#### Directive
Copy out all of the data exactly as it appears.

#### Supplied data
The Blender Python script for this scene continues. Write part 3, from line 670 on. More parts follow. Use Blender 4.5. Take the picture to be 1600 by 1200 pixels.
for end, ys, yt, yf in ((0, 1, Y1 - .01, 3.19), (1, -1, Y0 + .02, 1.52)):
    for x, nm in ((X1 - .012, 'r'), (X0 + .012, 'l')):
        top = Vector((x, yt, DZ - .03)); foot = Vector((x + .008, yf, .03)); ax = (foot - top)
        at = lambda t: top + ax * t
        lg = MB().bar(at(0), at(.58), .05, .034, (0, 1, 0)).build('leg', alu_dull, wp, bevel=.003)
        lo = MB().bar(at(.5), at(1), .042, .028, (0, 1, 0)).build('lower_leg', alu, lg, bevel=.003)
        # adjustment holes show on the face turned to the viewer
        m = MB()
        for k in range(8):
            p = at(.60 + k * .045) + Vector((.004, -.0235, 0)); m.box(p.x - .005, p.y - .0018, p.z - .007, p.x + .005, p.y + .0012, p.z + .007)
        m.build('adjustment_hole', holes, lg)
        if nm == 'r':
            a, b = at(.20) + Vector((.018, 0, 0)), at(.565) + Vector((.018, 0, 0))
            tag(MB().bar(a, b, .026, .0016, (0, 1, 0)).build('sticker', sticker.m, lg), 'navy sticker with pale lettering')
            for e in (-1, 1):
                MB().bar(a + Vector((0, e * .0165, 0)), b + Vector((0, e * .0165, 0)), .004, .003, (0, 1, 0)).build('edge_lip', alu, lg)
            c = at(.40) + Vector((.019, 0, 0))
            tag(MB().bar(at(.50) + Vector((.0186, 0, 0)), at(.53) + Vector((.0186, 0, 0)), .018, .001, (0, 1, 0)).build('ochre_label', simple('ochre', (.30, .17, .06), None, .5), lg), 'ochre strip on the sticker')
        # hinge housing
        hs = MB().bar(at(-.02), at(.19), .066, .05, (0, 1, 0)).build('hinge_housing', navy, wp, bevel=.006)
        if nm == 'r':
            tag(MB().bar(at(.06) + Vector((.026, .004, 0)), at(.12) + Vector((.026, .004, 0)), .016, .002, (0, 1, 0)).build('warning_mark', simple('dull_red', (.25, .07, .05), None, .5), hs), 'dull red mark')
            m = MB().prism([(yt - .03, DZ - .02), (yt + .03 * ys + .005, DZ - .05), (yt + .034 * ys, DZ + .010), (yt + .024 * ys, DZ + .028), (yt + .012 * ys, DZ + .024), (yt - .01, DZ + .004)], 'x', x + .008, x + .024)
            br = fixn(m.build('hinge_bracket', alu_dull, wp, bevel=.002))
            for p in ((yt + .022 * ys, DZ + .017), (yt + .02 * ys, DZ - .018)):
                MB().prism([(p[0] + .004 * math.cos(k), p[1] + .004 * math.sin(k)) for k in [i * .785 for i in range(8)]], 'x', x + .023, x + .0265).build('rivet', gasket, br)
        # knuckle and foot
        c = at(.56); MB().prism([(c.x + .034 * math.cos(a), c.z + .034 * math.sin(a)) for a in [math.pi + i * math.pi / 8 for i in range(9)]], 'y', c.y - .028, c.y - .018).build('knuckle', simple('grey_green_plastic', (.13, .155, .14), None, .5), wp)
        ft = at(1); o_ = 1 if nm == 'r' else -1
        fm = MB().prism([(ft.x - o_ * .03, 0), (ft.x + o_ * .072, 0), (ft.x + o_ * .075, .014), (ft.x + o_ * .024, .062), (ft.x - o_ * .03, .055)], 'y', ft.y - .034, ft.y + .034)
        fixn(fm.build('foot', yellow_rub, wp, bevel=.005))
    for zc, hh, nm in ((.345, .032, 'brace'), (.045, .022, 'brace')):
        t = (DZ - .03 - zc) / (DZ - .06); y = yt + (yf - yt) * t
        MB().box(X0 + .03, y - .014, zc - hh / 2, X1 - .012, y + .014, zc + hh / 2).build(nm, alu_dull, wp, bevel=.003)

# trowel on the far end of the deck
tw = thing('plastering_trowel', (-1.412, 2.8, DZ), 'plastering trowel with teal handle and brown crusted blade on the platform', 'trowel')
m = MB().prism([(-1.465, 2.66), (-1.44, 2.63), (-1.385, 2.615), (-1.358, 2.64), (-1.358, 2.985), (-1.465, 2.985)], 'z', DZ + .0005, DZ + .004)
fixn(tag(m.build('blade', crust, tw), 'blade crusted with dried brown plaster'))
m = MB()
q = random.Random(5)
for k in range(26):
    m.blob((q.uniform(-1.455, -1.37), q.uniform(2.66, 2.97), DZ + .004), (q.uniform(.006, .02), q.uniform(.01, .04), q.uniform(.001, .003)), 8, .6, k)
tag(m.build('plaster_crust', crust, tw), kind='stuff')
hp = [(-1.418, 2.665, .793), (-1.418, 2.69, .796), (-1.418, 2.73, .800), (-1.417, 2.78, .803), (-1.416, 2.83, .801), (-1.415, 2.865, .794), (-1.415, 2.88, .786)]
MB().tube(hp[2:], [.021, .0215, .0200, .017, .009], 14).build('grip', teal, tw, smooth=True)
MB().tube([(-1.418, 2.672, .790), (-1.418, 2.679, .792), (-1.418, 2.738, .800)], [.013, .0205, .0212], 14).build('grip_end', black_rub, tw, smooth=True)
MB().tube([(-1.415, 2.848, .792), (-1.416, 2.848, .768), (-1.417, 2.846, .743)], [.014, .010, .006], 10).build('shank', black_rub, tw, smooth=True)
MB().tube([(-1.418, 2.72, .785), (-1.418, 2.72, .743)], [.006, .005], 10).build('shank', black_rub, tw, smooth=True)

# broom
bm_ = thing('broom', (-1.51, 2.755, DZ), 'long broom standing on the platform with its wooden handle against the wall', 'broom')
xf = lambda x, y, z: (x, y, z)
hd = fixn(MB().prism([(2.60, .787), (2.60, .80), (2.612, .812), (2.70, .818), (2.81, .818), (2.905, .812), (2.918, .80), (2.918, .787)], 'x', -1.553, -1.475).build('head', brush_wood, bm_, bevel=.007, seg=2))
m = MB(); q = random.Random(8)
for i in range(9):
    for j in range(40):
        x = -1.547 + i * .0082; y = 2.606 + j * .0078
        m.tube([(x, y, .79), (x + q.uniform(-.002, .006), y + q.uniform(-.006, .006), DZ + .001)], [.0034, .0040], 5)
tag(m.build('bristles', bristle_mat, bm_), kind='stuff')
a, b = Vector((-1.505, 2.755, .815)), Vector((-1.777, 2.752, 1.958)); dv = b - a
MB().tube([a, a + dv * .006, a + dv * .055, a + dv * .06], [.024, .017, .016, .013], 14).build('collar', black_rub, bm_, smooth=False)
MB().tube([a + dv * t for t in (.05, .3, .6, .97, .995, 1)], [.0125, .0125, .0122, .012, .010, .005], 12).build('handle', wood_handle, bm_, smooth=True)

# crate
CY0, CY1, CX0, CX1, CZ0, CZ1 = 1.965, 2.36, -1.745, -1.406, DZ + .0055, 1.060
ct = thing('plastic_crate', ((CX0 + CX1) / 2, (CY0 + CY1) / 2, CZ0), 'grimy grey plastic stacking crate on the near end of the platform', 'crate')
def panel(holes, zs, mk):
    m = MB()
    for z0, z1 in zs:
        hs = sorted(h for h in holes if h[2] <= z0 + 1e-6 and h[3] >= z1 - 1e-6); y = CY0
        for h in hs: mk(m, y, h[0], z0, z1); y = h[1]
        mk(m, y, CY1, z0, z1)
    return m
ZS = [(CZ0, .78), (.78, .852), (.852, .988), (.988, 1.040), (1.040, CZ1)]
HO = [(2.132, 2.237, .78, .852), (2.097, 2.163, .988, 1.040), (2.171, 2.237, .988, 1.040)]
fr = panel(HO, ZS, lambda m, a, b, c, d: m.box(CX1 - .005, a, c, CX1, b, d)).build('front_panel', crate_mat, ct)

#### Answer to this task
The Blender Python script for this scene continues. Write part 3, from line 670 on. More parts follow. Use Blender 4.5. Take the picture to be 1600 by 1200 pixels.
for end, ys, yt, yf in ((0, 1, Y1 - .01, 3.19), (1, -1, Y0 + .02, 1.52)):
    for x, nm in ((X1 - .012, 'r'), (X0 + .012, 'l')):
        top = Vector((x, yt, DZ - .03)); foot = Vector((x + .008, yf, .03)); ax = (foot - top)
        at = lambda t: top + ax * t
        lg = MB().bar(at(0), at(.58), .05, .034, (0, 1, 0)).build('leg', alu_dull, wp, bevel=.003)
        lo = MB().bar(at(.5), at(1), .042, .028, (0, 1, 0)).build('lower_leg', alu, lg, bevel=.003)
        # adjustment holes show on the face turned to the viewer
        m = MB()
        for k in range(8):
            p = at(.60 + k * .045) + Vector((.004, -.0235, 0)); m.box(p.x - .005, p.y - .0018, p.z - .007, p.x + .005, p.y + .0012, p.z + .007)
        m.build('adjustment_hole', holes, lg)
        if nm == 'r':
            a, b = at(.20) + Vector((.018, 0, 0)), at(.565) + Vector((.018, 0, 0))
            tag(MB().bar(a, b, .026, .0016, (0, 1, 0)).build('sticker', sticker.m, lg), 'navy sticker with pale lettering')
            for e in (-1, 1):
                MB().bar(a + Vector((0, e * .0165, 0)), b + Vector((0, e * .0165, 0)), .004, .003, (0, 1, 0)).build('edge_lip', alu, lg)
            c = at(.40) + Vector((.019, 0, 0))
            tag(MB().bar(at(.50) + Vector((.0186, 0, 0)), at(.53) + Vector((.0186, 0, 0)), .018, .001, (0, 1, 0)).build('ochre_label', simple('ochre', (.30, .17, .06), None, .5), lg), 'ochre strip on the sticker')
        # hinge housing
        hs = MB().bar(at(-.02), at(.19), .066, .05, (0, 1, 0)).build('hinge_housing', navy, wp, bevel=.006)
        if nm == 'r':
            tag(MB().bar(at(.06) + Vector((.026, .004, 0)), at(.12) + Vector((.026, .004, 0)), .016, .002, (0, 1, 0)).build('warning_mark', simple('dull_red', (.25, .07, .05), None, .5), hs), 'dull red mark')
            m = MB().prism([(yt - .03, DZ - .02), (yt + .03 * ys + .005, DZ - .05), (yt + .034 * ys, DZ + .010), (yt + .024 * ys, DZ + .028), (yt + .012 * ys, DZ + .024), (yt - .01, DZ + .004)], 'x', x + .008, x + .024)
            br = fixn(m.build('hinge_bracket', alu_dull, wp, bevel=.002))
            for p in ((yt + .022 * ys, DZ + .017), (yt + .02 * ys, DZ - .018)):
                MB().prism([(p[0] + .004 * math.cos(k), p[1] + .004 * math.sin(k)) for k in [i * .785 for i in range(8)]], 'x', x + .023, x + .0265).build('rivet', gasket, br)
        # knuckle and foot
        c = at(.56); MB().prism([(c.x + .034 * math.cos(a), c.z + .034 * math.sin(a)) for a in [math.pi + i * math.pi / 8 for i in range(9)]], 'y', c.y - .028, c.y - .018).build('knuckle', simple('grey_green_plastic', (.13, .155, .14), None, .5), wp)
        ft = at(1); o_ = 1 if nm == 'r' else -1
        fm = MB().prism([(ft.x - o_ * .03, 0), (ft.x + o_ * .072, 0), (ft.x + o_ * .075, .014), (ft.x + o_ * .024, .062), (ft.x - o_ * .03, .055)], 'y', ft.y - .034, ft.y + .034)
        fixn(fm.build('foot', yellow_rub, wp, bevel=.005))
    for zc, hh, nm in ((.345, .032, 'brace'), (.045, .022, 'brace')):
        t = (DZ - .03 - zc) / (DZ - .06); y = yt + (yf - yt) * t
        MB().box(X0 + .03, y - .014, zc - hh / 2, X1 - .012, y + .014, zc + hh / 2).build(nm, alu_dull, wp, bevel=.003)

# trowel on the far end of the deck
tw = thing('plastering_trowel', (-1.412, 2.8, DZ), 'plastering trowel with teal handle and brown crusted blade on the platform', 'trowel')
m = MB().prism([(-1.465, 2.66), (-1.44, 2.63), (-1.385, 2.615), (-1.358, 2.64), (-1.358, 2.985), (-1.465, 2.985)], 'z', DZ + .0005, DZ + .004)
fixn(tag(m.build('blade', crust, tw), 'blade crusted with dried brown plaster'))
m = MB()
q = random.Random(5)
for k in range(26):
    m.blob((q.uniform(-1.455, -1.37), q.uniform(2.66, 2.97), DZ + .004), (q.uniform(.006, .02), q.uniform(.01, .04), q.uniform(.001, .003)), 8, .6, k)
tag(m.build('plaster_crust', crust, tw), kind='stuff')
hp = [(-1.418, 2.665, .793), (-1.418, 2.69, .796), (-1.418, 2.73, .800), (-1.417, 2.78, .803), (-1.416, 2.83, .801), (-1.415, 2.865, .794), (-1.415, 2.88, .786)]
MB().tube(hp[2:], [.021, .0215, .0200, .017, .009], 14).build('grip', teal, tw, smooth=True)
MB().tube([(-1.418, 2.672, .790), (-1.418, 2.679, .792), (-1.418, 2.738, .800)], [.013, .0205, .0212], 14).build('grip_end', black_rub, tw, smooth=True)
MB().tube([(-1.415, 2.848, .792), (-1.416, 2.848, .768), (-1.417, 2.846, .743)], [.014, .010, .006], 10).build('shank', black_rub, tw, smooth=True)
MB().tube([(-1.418, 2.72, .785), (-1.418, 2.72, .743)], [.006, .005], 10).build('shank', black_rub, tw, smooth=True)

# broom
bm_ = thing('broom', (-1.51, 2.755, DZ), 'long broom standing on the platform with its wooden handle against the wall', 'broom')
xf = lambda x, y, z: (x, y, z)
hd = fixn(MB().prism([(2.60, .787), (2.60, .80), (2.612, .812), (2.70, .818), (2.81, .818), (2.905, .812), (2.918, .80), (2.918, .787)], 'x', -1.553, -1.475).build('head', brush_wood, bm_, bevel=.007, seg=2))
m = MB(); q = random.Random(8)
for i in range(9):
    for j in range(40):
        x = -1.547 + i * .0082; y = 2.606 + j * .0078
        m.tube([(x, y, .79), (x + q.uniform(-.002, .006), y + q.uniform(-.006, .006), DZ + .001)], [.0034, .0040], 5)
tag(m.build('bristles', bristle_mat, bm_), kind='stuff')
a, b = Vector((-1.505, 2.755, .815)), Vector((-1.777, 2.752, 1.958)); dv = b - a
MB().tube([a, a + dv * .006, a + dv * .055, a + dv * .06], [.024, .017, .016, .013], 14).build('collar', black_rub, bm_, smooth=False)
MB().tube([a + dv * t for t in (.05, .3, .6, .97, .995, 1)], [.0125, .0125, .0122, .012, .010, .005], 12).build('handle', wood_handle, bm_, smooth=True)

# crate
CY0, CY1, CX0, CX1, CZ0, CZ1 = 1.965, 2.36, -1.745, -1.406, DZ + .0055, 1.060
ct = thing('plastic_crate', ((CX0 + CX1) / 2, (CY0 + CY1) / 2, CZ0), 'grimy grey plastic stacking crate on the near end of the platform', 'crate')
def panel(holes, zs, mk):
    m = MB()
    for z0, z1 in zs:
        hs = sorted(h for h in holes if h[2] <= z0 + 1e-6 and h[3] >= z1 - 1e-6); y = CY0
        for h in hs: mk(m, y, h[0], z0, z1); y = h[1]
        mk(m, y, CY1, z0, z1)
    return m
ZS = [(CZ0, .78), (.78, .852), (.852, .988), (.988, 1.040), (1.040, CZ1)]
HO = [(2.132, 2.237, .78, .852), (2.097, 2.163, .988, 1.040), (2.171, 2.237, .988, 1.040)]
fr = panel(HO, ZS, lambda m, a, b, c, d: m.box(CX1 - .005, a, c, CX1, b, d)).build('front_panel', crate_mat, ct)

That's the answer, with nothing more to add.